Beethoven's 'Emperor' concerto: a work ahead of its time
Beethoven's last piano concerto is also one of the most accomplished of them all.
The title 'Emperor' seems to have stuck from the earliest performances of Beethoven’s music, although I doubt it’s a name he’d have given to a concerto which has been described as the embodiment of Romantic conflict. A very real conflict certainly had an impact on Beethoven’s writing in 1809, but given the way we know Beethoven felt about the Emperor Napoleon, it’s hardly a title he would have chosen. There are a number of stories about how this, his fifth piano concerto, got its name - and I think the most plausible comes from the circumstances of its Viennese premiere.
The concert in February 1812 was organised by the impressively named ‘Society of Noble Ladies for Charity for Fostering the Good and Useful’ as part of the festivities ordered by the city’s French conquerors. Beethoven’s music must have stood out like a sore thumb amongst the popular songs and performances which made up this concert programme, but given the circumstances, ‘Emperor’ seemed a fitting title for the new concerto. It’s hardly surprising that in the midst of that variety show, Beethoven’s concerto did not do well.
In contrast to its reception in Vienna, the work’s earlier premiere in Leipzig had been well received with one critic describing it as ‘without doubt one of the most original, imaginative, most effective but also one of the most difficult of all concertos’. It was certainly born out of a difficult time not just for Beethoven but for all Austria, when the French invaded in 1809. Beethoven complained that the course of events ‘has affected me body and soul…with nothing by drums, cannons, men, misery of all sorts’. The composer even had to evacuate to his brother’s home and take refuge in the basement from explosions and cannon attacks. Yet by the end of 1809, the work was complete even if circumstances meant there was no premiere for another couple of years.

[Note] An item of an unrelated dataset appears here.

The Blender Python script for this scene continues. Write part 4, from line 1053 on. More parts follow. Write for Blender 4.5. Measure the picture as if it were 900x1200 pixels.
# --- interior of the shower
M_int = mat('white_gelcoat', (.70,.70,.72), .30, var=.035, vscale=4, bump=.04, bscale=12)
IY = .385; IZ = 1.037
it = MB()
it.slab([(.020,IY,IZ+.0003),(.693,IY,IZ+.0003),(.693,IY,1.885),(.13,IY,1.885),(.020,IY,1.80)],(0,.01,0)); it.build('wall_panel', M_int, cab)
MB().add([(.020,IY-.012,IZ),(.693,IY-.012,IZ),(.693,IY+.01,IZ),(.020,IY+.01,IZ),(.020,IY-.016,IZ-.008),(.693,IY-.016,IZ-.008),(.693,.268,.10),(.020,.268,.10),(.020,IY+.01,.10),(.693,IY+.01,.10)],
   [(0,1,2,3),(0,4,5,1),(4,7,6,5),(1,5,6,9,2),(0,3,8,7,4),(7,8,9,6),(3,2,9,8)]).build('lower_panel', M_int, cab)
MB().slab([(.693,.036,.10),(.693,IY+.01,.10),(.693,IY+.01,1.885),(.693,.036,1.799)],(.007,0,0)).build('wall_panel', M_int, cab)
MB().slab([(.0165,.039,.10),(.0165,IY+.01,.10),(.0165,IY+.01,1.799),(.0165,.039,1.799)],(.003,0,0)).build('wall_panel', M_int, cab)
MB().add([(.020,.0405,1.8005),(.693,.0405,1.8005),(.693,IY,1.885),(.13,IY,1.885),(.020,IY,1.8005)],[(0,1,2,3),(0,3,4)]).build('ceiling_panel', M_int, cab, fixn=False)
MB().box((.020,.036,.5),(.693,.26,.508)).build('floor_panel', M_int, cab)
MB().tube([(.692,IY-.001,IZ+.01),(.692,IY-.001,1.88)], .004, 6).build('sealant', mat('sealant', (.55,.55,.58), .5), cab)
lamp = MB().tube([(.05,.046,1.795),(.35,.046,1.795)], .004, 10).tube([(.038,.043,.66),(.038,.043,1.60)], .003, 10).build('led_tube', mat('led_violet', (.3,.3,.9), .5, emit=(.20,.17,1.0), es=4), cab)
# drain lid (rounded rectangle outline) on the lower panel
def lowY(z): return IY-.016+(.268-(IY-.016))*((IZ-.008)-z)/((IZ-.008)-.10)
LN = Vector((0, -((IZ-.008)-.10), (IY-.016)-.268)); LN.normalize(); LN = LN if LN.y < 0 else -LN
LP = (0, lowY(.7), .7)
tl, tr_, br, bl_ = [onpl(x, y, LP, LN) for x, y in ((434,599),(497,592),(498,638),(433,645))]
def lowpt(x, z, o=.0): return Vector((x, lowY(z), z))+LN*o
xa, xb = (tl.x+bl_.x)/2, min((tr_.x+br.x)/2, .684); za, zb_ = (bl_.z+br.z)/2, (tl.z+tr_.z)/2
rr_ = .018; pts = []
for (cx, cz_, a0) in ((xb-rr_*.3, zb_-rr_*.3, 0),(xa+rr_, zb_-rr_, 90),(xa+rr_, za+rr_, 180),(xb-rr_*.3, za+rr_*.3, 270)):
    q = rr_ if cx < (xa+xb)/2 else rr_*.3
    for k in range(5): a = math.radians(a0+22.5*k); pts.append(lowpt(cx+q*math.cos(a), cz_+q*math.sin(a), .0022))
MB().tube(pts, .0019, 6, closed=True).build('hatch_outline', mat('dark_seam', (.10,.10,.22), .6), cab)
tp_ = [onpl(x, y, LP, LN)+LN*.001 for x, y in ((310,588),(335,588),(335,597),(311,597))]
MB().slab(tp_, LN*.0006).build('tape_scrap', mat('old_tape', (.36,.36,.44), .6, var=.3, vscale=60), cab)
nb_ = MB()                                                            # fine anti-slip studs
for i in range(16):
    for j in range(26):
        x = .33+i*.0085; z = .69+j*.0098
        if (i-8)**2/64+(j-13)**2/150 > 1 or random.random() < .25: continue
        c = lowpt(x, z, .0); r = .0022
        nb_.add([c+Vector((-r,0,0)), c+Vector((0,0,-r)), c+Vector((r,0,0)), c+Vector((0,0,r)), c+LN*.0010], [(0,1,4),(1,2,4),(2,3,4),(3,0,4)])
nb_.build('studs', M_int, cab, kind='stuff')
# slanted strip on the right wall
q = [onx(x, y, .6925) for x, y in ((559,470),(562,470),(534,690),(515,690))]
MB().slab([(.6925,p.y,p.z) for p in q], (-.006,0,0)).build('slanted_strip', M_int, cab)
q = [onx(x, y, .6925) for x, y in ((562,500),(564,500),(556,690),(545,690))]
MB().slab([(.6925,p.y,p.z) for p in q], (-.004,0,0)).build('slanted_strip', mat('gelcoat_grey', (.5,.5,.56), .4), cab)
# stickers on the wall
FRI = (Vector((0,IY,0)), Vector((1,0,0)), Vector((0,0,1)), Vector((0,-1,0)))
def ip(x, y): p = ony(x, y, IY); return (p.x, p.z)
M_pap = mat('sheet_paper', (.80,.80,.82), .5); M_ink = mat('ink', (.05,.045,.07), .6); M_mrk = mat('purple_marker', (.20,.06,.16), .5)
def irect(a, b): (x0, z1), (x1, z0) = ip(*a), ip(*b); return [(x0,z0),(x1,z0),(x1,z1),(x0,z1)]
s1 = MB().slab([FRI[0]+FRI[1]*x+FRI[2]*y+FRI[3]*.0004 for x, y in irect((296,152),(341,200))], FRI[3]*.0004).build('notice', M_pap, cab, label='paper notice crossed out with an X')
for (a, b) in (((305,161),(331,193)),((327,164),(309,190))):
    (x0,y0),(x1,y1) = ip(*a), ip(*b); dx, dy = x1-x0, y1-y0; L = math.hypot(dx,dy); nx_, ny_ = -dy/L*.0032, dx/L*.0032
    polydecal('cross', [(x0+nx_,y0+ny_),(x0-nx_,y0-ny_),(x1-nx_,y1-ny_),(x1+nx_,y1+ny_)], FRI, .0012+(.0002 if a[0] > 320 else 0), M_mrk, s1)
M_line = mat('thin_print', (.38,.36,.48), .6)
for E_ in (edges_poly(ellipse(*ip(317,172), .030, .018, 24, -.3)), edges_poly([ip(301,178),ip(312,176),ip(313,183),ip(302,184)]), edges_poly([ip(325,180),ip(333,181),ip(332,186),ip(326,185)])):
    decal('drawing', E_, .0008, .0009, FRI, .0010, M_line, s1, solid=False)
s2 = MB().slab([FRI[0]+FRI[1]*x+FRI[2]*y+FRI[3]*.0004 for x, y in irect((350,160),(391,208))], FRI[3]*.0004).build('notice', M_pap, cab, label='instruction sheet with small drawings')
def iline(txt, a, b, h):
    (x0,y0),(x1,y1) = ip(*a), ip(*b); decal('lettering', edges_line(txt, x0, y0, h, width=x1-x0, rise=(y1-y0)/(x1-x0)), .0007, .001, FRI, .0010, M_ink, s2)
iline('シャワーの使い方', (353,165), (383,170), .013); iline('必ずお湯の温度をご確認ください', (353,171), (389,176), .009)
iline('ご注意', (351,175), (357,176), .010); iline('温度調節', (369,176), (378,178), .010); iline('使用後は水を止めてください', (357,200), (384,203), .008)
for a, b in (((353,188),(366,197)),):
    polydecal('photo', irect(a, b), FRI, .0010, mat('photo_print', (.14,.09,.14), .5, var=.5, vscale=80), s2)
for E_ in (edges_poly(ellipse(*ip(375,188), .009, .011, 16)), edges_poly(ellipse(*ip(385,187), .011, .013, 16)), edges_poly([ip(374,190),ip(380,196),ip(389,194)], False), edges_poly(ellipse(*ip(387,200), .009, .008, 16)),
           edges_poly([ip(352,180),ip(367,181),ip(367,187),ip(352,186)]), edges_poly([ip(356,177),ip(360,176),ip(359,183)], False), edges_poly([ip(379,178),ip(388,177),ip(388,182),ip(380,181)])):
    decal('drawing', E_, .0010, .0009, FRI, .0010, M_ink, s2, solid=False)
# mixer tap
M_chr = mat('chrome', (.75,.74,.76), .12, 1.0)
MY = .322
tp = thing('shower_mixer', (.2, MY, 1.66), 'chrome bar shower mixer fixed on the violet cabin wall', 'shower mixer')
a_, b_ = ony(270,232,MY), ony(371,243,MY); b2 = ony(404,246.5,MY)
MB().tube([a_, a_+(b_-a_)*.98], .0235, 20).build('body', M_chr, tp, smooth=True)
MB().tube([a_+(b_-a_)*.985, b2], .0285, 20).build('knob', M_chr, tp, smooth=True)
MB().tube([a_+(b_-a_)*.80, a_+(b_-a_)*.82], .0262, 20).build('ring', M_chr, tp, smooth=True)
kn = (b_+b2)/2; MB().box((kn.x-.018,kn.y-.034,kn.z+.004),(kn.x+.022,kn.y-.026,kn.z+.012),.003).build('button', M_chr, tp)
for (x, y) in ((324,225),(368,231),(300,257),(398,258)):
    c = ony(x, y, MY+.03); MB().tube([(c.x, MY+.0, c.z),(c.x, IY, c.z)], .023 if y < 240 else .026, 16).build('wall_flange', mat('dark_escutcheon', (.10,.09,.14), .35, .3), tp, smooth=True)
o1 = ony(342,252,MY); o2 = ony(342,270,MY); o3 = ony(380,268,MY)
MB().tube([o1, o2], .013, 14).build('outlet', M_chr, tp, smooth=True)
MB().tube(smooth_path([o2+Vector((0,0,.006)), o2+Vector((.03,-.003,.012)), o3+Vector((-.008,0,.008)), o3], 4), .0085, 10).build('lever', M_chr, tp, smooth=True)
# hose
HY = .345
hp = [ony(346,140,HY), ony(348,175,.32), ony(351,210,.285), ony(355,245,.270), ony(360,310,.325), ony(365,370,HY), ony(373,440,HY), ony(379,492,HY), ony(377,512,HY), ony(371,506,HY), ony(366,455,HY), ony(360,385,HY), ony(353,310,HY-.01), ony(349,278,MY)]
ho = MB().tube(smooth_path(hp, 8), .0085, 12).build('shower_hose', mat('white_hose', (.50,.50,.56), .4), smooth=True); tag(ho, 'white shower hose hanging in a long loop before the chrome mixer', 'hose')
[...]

As always, there is much that is ahead of its time in this last and largest of Beethoven’s piano concertos. Its virtuosic style and wide dynamic range is perfectly suited to the kind of concert piano which Beethoven can only have dreamed of, and which wasn’t developed until the mid 1820s. He also gave precise instructions to the soloist against the prevailing fashion where a virtuoso would launch into a cadenza. Instead he wrote out all the solo passages, and on the piano part of his score wrote ‘Do not play a cadenza, but begin immediately what follows’.
What follows is one of the most accomplished of all piano concertos, with a striking opening movement and a glorious rondo finale, but it’s the beauty and serenity of the hymn-like adagio which makes this Beethoven’s best.